Como a Justiça do Trabalho vem sendo impactada por esse tema? Há muitas ações de pessoas reclamando o direito à desconexão? Na Reforma Trabalhista, a pretexto de regular o teletrabalho, eles incluíram lá um inciso no artigo 62, dizendo que o trabalhador que presta serviço em teletrabalho não tem direito a hora-extra, [não tem direito] a nada que diga respeito à limitação de jornada. Isso, evidentemente, teve uma reação enérgica. Porque é uma bobagem você imaginar que o teletrabalhador está imune a qualquer controle de jornada. Qualquer criança sabe que o tempo de conexão é perfeitamente mensurável, controlável. Então, é evidente que se o trabalhador está prestando serviço para além das 8 horas [diárias] do limite constitucional, das 44 horas semanais, ele está prestando hora-extra. A Constituição diz que tem que pagar. Não adianta o legislador dizer o contrário. Mas, no ano passado, modificaram para dizer que o trabalhador teria direito, sim, a essa remuneração de horas extraordinárias, salvo se ele estivesse trabalhando por produção.

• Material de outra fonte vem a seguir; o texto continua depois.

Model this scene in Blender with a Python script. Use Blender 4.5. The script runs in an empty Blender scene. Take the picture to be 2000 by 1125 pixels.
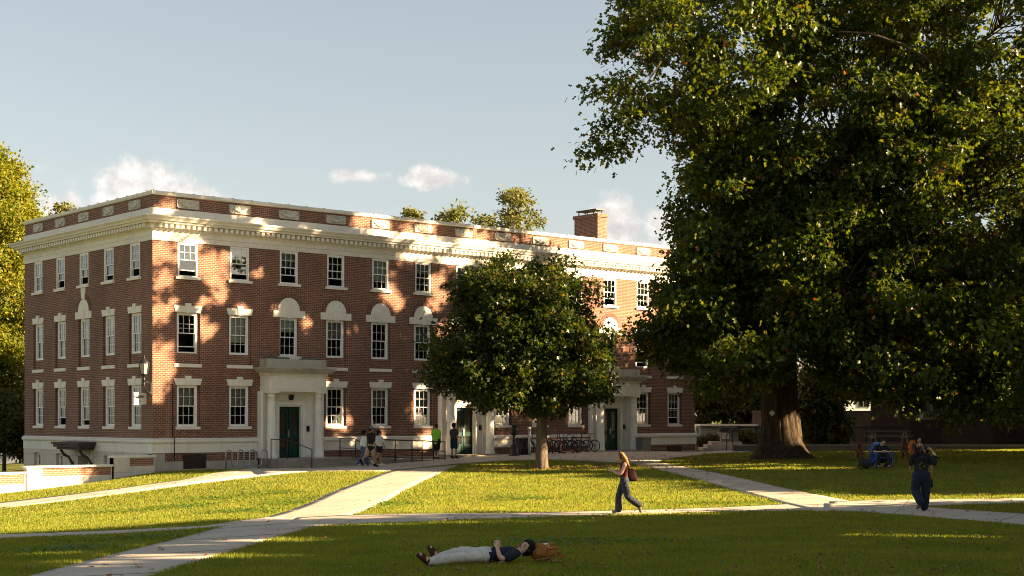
import bpy, bmesh, math, random
import numpy as np
from mathutils import Vector, Matrix, Euler
random.seed(7)
rng = np.random.default_rng(11)
SC = bpy.context.scene
COL = SC.collection
PI = math.pi
R_ = math.radians

# ------------------------------------------------------------------ frame of reference
# World: the dormitory's street corner is the origin, its long front runs along +x, its short side along +y.
FWD = Vector((0.651, 0.759, 0.0)).normalized()      # the direction the camera looks along
RGT = Vector((FWD.y, -FWD.x, 0.0))                  # to its right
CORNER_U, CORNER_V, EYE = -15.94, 66.0, 2.4
CAM = -FWD * CORNER_V - RGT * CORNER_U + Vector((0, 0, EYE))
FPX, CX, HY = 2907.0, 1000.0, 815.0                 # survey numbers of the photograph (focal length, centre, horizon)

def W(u, v, z=0.0):
    p = CAM + RGT * u + FWD * v
    return Vector((p.x, p.y, z))
def UV(x, y):
    d = Vector((x - CAM.x, y - CAM.y, 0))
    return d.dot(RGT), d.dot(FWD)

# ------------------------------------------------------------------ terrain heights (thin plate through spot levels)
_SPOT = np.array([  # u, v, z
    (-9.8, 68, .0), (-6.2, 66, .17), (-2, 75, .34), (6, 82, .47), (11.2, 89, .30), (-16, 65.6, .0), (-17.4, 64.4, -.40),
    (-20.4, 62, -.76), (-25, 59, -1.05), (-22, 70, -1.6), (-26, 78, -1.7), (3, 39, -.15), (10.4, 38.9, -.1), (-2.6, 73.5, .3), (1.25, 62.7, .2),
    (12.6, 70, .45), (0, 21.9, .25), (14.2, 57, .42), (-12, 36, -.45), (-6, 36, -.12), (-5, 50, -.1), (-7, 22, .12), (-14, 48, -.55),
    (8, 22, .3), (16, 40, .1), (18, 60, .5), (20, 80, .55), (4, 50, .0), (0, 5, .5), (-20, 20, -.3), (25, 20, .4),
    (-45, 50, -1.6), (40, 60, .6), (0, 120, .6), (-40, 110, -1.6), (45, 110, .8), (-10, 90, .2), (6, 100, .5)], float)
def _phi(r2):
    return 0.5 * r2 * np.log(r2 + 1e-9)
def _fit():
    P = _SPOT[:, :2] / 20.0; n = len(P)
    K = _phi(((P[:, None] - P[None]) ** 2).sum(-1)) + 0.015 * np.eye(n)
    Q = np.c_[np.ones(n), P]
    A = np.block([[K, Q], [Q.T, np.zeros((3, 3))]])
    s = np.linalg.solve(A, np.r_[_SPOT[:, 2], 0, 0, 0])
    return P, s[:n], s[n:]
_TP, _TW, _TA = _fit()
def gz(u, v):
    u = np.asarray(u, float); v = np.asarray(v, float)
    uc = np.clip(u, -50, 50); vc = np.clip(v, 0, 125)
    X = np.stack([uc, vc], -1) / 20.0
    out = _TA[0] + X @ _TA[1:]
    for p, w in zip(_TP, _TW):
        out = out + w * _phi(((X - p) ** 2).sum(-1))
    return out
def gzw(x, y):
    return float(gz(*UV(x, y)))
def lot(px, py):
    """Ground point (u, v) surveyed at a photograph pixel."""
    v = 50.0
    for _ in range(60):
        u = (px - CX) / FPX * v
        v = 0.5 * v + 0.5 * FPX * (EYE - float(gz(u, v))) / max(py - HY, 20)
    return (px - CX) / FPX * v, v

# ------------------------------------------------------------------ materials
def newmat(name):
    m = bpy.data.materials.new(name); m.use_nodes = True
    nt = m.node_tree; nt.nodes.clear()
    out = nt.nodes.new('ShaderNodeOutputMaterial')
    return m, nt, out
def N(nt, t, **kw):
    n = nt.nodes.new(t)
    for k, v in kw.items():
        if k in n.inputs: n.inputs[k].default_value = v
        else: setattr(n, k, v)
    return n
def L(nt, a, ao, b, bi): nt.links.new(a.outputs[ao], b.inputs[bi])
def ramp(nt, pts):
    r = nt.nodes.new('ShaderNodeValToRGB'); e = r.color_ramp.elements
    while len(e) < len(pts): e.new(0.5)
    for k, (p, c) in enumerate(pts):
        e[k].position = p; e[k].color = (*c, 1) if len(c) == 3 else c
    return r
def mixc(nt, fac, a, b, blend='MIX'):
    m = nt.nodes.new('ShaderNodeMix'); m.data_type = 'RGBA'; m.blend_type = blend
    for idx, val in ((0, fac), (6, a), (7, b)):
        if hasattr(val, 'links'): nt.links.new(val, m.inputs[idx])
        elif idx == 0: m.inputs[0].default_value = val
        else: m.inputs[idx].default_value = (*val, 1)
    return m.outputs[2]
def noise(nt, scale, detail=4, rough=.55, vec=None):
    n = N(nt, 'ShaderNodeTexNoise', Scale=scale, Detail=detail, Roughness=rough)
    if vec is not None: nt.links.new(vec, n.inputs['Vector'])
    return n.outputs['Fac']
def gpos(nt): return nt.nodes.new('ShaderNodeNewGeometry').outputs['Position']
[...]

O que eu poderia dizer é o seguinte: na jurisprudência [nas decisões] dos Tribunais Regionais do Trabalho, há um avanço muito significativo no sentido de que o antigo artigo 62 foi modificado porque estava errado mesmo. Quer dizer, se o teletrabalhador presta serviço para além da jornada normal, ele tem direito. Mas nenhuma alusão, como a gente já viu, ao direito à desconexão propriamente. Porque isso vai além da existência de controle. É o trabalhador que fica naquela perspectiva de a qualquer momento ser demandado, de se sentir obrigado a dar uma resposta. Quer dizer, ele não tem o tempo absoluto de descanso, de relaxamento. E isso é absolutamente fundamental.